Composing with a cantus firmus is like surrendering your fate to the whims of a friend.  You're fairly sure you're in good hands, but uncomfortable with letting go.  Perhaps also a little giddy at finding yourself freed from the burden of choice.  In a sense, everything depends on the CF.  


The Netherlands polyphonists of the 15th c. chose their tunes from sources both obscure and unexpected, from melismatic fragments of Gregorian chant to bawdy ballads stripped of their texts and sanctified in stately rhythms.  Hidden in a lower voice, those structural pillars would virtually disappear beneath the flourish of contrapuntal embellishment.
The practice continued in the organ works of the 17th c. master Girolamo Frescobaldi, whose experimental chromaticism clashed with the old style-CFs, and  contributed to the demise of the modal system.  Frescobaldi's meditations are a testament to this transitional moment in the history of music.


In the present work, a new set of Musical Flowers (borrowing its name from Frescobaldi), I seek to revive and extend, in a small way, this cantus firmus tradition.  Instead of seeking melodic inspiration in the history of my culture, I look to the music of my personal past: the cantus for the Kyrie section comes from some recent 12 tone works, the Gloria gets its tune from a recent dance-piece, part of The Unshadowed Shore, the Sanctus movement uses the theme of The Blue Flower, the Agnus Dei takes it cantus from the Hybrid Genre (Wratlicu Wyrd), while the coda utilizes themes from the symphonies of Anton Bruckner (19th c. organist and heir to the tradition of Frescobaldi).  


For the most part, regardless of the style of the CFs, my melodic, harmonic and rhythmic language here is close to that of the Renaissance (except for the ubiquitous accidentals).  But the process of composing has been a revelation - a strange mix of bondage (since the cantus conditions every choice) and freedom (from the need to coordinate the voices through imitation, as well as from concerns about harmonic progression).  Melodic arabesques entwine a nuclear line, coalescing in serendipitous consonances.


The homage that results is admittedly oblique, but perhaps this is as it should be: superficial understanding is sometimes demonstrated in naive imitation, whereas we express our admiration for those things we truly know and deeply love through artistic transformation (as Schoenberg did in his homage to Mahler, the last of the Six Little Piano Pieces opus 19, an aphoristic atonal gem that manages, with a few reiterated gestures, to bid reluctant farewell to the Age of Romanticism while ushering in a brave, new world).

Meanwhile, it is my hope to compose two more books of Musical Flowers, thereby making the present work Fiori Musicali,  Book One.  Book Two will feature a less placid, more dramatic kind of counterpoint, with sforzandos and brief outbursts of frenetic rhythm intruding on soft, static passages, while the melodic style will highlight instability of pitch and timbral metamorphosis through the use of extended techniques.    In Book Three, recorded samples of the earlier books will be transformed electronically, largely beyond recognition, so that, in a sense, the idea of the piece will serve as cantus to its its realization.

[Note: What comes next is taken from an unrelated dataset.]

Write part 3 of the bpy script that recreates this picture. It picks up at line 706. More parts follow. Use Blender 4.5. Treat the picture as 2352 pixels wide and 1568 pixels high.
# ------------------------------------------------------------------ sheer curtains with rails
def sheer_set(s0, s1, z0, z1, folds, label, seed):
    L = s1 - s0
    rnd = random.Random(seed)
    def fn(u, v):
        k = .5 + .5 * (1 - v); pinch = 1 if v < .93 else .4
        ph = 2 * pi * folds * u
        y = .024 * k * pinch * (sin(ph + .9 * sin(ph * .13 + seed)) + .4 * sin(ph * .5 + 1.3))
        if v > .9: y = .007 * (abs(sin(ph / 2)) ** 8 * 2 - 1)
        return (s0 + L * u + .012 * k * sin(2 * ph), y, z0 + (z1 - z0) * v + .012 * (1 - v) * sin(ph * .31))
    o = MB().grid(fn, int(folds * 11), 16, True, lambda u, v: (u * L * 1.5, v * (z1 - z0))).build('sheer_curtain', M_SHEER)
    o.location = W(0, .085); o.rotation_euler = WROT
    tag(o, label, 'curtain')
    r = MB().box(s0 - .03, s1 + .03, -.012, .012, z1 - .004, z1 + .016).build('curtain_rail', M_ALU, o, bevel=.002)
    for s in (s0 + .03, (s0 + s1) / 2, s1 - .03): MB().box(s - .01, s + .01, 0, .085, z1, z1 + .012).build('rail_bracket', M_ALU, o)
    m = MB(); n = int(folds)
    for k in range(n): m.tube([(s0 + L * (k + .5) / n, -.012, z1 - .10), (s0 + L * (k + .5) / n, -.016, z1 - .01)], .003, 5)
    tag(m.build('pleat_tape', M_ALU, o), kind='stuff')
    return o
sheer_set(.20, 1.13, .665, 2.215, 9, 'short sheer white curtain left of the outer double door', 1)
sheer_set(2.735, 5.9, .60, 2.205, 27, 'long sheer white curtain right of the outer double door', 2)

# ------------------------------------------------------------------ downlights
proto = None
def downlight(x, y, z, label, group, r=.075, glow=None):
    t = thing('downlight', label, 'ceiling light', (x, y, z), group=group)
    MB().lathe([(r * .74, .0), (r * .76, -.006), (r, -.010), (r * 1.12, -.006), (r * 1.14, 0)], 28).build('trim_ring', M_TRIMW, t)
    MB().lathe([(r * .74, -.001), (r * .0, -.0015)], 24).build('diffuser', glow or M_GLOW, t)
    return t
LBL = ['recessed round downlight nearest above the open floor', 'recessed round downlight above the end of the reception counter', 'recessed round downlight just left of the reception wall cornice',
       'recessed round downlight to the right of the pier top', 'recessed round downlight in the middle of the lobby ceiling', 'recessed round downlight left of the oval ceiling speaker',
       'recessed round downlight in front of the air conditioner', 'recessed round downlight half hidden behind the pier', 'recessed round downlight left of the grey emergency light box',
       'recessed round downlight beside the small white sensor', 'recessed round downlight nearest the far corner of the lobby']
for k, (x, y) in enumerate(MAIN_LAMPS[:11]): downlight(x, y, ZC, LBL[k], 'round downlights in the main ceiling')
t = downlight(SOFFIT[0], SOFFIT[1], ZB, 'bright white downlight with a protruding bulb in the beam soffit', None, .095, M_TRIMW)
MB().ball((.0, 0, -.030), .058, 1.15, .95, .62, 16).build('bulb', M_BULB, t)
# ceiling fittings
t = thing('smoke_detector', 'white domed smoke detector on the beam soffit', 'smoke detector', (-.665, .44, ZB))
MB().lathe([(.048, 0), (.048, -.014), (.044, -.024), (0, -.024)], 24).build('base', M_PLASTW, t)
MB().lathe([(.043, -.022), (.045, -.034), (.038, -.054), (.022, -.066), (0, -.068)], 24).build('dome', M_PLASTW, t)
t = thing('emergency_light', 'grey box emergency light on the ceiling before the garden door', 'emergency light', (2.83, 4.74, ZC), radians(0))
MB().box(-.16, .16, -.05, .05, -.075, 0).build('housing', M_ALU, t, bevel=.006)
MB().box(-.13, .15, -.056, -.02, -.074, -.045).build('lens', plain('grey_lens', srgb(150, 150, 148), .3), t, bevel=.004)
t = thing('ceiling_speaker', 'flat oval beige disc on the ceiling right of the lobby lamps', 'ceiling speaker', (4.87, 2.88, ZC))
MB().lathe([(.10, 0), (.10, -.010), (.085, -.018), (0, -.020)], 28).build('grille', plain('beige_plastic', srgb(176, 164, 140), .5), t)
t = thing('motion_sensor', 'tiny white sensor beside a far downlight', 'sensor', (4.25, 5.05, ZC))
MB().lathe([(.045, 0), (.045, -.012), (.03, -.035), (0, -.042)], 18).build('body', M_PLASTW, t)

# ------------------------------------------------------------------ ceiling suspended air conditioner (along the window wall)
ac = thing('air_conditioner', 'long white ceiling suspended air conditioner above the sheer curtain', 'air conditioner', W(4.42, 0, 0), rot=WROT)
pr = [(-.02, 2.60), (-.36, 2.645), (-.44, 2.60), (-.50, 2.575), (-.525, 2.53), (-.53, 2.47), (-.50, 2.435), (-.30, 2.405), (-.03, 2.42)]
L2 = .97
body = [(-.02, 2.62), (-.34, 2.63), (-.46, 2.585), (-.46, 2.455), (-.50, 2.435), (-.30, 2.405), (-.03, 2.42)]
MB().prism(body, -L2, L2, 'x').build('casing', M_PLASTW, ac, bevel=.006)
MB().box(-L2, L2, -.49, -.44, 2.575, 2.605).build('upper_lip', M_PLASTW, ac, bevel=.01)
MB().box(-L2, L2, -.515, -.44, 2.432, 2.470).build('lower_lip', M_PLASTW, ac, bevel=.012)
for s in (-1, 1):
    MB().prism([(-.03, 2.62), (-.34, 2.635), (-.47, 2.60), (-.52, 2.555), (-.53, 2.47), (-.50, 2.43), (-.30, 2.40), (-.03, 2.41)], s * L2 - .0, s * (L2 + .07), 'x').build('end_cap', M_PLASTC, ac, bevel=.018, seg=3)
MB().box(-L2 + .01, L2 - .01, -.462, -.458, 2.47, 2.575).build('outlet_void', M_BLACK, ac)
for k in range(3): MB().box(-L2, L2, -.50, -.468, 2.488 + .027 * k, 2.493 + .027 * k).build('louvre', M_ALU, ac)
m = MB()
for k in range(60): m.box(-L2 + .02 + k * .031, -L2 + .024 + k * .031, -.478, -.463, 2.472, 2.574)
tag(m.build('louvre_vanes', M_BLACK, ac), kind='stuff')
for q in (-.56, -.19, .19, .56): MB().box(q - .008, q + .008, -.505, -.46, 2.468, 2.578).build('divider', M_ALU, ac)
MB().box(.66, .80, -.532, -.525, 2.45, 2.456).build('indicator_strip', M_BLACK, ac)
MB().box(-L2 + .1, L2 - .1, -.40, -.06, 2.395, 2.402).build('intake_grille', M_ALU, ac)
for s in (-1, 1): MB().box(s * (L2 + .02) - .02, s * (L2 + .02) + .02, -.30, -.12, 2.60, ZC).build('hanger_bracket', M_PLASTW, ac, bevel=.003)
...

Itˈs obvious then that, taken together, the three books will exhibit an appalling lack of stylistic unity.  This lack of consistency is already noticeable, though to a lesser degree, within the present (First) book itself: from rather stiff and formal beginnings the individual movements become increasingly daring in melody, harmony and rhythm, as their structures get longer and more involved.

Does this require justification?  In the 21st century, probably not.  But I would like to make clear that, in composing in many manners, it has never been my desire to appear clever.  My choices have always been sincere and natural attempts to explore, understand and express the enigmas of self and world through music, literature and art.  The results may be variegated, discontinuous, even contradictory on the surface, but I trust they possess an inner consistency as honest responses to my experience of being in the world.

And this world - mine and yours - is large and growing ever larger.  Certainly itˈs bigger than the world of Frescobaldi, or Bach, or even Messiaen.  But I think that each of these men responded, in his own manner and in his own time, to his world as I am responding to mine: with openness and curiosity.